* TO BE DONE *
Reproduce every line in the listing that contains the word "scene".

* GIVEN DATA *

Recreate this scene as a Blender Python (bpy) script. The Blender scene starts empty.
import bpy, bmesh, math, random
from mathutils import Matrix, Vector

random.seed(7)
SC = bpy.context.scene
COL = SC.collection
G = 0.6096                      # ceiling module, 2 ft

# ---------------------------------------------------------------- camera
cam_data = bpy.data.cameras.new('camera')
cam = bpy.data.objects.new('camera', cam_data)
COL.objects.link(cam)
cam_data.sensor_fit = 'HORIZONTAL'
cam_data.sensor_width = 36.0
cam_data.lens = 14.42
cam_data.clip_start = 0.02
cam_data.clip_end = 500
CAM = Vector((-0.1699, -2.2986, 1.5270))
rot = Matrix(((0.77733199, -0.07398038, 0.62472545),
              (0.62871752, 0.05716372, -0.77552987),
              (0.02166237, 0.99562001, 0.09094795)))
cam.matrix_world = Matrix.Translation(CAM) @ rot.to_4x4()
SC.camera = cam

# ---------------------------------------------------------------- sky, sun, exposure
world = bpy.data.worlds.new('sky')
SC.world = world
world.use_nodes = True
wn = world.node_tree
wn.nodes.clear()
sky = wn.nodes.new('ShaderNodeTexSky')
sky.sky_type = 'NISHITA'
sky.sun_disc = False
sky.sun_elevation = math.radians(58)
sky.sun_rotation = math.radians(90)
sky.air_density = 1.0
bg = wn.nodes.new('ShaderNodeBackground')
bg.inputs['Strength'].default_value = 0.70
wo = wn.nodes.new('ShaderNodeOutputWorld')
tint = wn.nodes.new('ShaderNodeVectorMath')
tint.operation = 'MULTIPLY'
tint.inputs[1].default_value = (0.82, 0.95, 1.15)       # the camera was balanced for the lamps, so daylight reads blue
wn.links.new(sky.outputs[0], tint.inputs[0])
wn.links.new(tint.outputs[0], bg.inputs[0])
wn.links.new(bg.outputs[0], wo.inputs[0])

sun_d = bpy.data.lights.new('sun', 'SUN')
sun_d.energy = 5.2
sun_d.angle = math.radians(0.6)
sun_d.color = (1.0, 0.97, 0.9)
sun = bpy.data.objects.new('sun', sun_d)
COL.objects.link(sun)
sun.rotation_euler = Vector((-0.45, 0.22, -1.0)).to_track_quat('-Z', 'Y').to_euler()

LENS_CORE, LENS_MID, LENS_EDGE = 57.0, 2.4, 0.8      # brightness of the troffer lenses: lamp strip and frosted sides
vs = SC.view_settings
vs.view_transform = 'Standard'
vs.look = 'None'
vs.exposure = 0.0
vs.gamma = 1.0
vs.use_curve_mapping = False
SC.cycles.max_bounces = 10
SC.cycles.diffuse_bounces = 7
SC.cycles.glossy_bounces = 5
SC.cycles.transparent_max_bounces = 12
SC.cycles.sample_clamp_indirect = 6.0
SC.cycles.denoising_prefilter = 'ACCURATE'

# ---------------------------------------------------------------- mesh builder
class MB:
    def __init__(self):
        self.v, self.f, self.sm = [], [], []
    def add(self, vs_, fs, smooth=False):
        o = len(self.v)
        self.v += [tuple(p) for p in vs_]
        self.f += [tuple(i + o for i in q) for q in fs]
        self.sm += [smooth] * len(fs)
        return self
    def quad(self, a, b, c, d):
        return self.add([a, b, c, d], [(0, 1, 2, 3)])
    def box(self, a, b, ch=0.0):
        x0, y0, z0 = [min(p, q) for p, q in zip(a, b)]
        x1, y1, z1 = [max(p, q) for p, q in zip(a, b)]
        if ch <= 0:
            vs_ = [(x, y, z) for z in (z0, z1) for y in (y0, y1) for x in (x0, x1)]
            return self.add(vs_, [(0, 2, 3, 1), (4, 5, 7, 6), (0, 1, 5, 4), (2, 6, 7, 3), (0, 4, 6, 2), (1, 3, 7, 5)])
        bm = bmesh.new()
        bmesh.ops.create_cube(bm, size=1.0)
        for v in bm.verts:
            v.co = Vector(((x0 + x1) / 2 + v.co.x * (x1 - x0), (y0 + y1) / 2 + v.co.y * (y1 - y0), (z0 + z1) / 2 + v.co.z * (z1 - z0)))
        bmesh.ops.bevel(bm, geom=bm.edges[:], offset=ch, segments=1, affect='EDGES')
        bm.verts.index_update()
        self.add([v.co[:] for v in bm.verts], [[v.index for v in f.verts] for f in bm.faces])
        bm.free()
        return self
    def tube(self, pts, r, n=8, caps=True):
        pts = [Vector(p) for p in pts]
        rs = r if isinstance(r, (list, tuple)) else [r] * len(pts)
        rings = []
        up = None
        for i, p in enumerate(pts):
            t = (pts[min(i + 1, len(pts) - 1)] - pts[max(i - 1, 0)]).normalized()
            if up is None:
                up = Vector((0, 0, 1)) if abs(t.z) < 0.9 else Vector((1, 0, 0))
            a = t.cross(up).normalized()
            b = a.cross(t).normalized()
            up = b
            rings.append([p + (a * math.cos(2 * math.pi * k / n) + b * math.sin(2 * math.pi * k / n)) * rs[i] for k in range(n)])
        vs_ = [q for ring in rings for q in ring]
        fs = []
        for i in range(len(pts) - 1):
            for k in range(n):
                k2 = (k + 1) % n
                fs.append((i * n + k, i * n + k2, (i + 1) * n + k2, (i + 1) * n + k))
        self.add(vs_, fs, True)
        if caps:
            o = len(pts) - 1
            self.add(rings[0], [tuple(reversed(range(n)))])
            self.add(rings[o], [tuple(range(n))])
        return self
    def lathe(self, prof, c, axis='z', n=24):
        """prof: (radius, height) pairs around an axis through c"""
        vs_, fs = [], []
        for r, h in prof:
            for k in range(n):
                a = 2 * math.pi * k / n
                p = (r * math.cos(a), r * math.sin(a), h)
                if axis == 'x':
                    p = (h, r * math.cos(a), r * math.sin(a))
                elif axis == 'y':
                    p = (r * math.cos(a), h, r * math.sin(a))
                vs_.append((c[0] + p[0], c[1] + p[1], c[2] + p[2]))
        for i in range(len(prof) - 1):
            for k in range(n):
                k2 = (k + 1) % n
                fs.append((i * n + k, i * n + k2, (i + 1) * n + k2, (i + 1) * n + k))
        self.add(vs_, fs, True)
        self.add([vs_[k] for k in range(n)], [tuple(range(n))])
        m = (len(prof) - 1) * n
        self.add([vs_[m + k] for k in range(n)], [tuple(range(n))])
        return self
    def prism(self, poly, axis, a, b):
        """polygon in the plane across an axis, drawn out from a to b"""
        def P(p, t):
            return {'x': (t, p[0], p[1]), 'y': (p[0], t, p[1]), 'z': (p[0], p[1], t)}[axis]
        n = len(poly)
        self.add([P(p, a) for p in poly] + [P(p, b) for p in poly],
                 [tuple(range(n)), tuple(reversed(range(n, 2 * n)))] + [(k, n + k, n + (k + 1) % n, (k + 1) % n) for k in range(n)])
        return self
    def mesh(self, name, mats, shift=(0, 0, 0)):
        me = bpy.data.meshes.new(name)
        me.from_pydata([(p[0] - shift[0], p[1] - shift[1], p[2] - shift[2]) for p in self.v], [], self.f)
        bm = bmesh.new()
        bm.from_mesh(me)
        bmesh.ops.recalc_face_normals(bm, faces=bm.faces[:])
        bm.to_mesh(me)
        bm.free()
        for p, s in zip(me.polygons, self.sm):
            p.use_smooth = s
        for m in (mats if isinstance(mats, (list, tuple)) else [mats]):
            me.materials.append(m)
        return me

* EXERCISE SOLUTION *
Recreate this scene as a Blender Python (bpy) script. The Blender scene starts empty.
SC = bpy.context.scene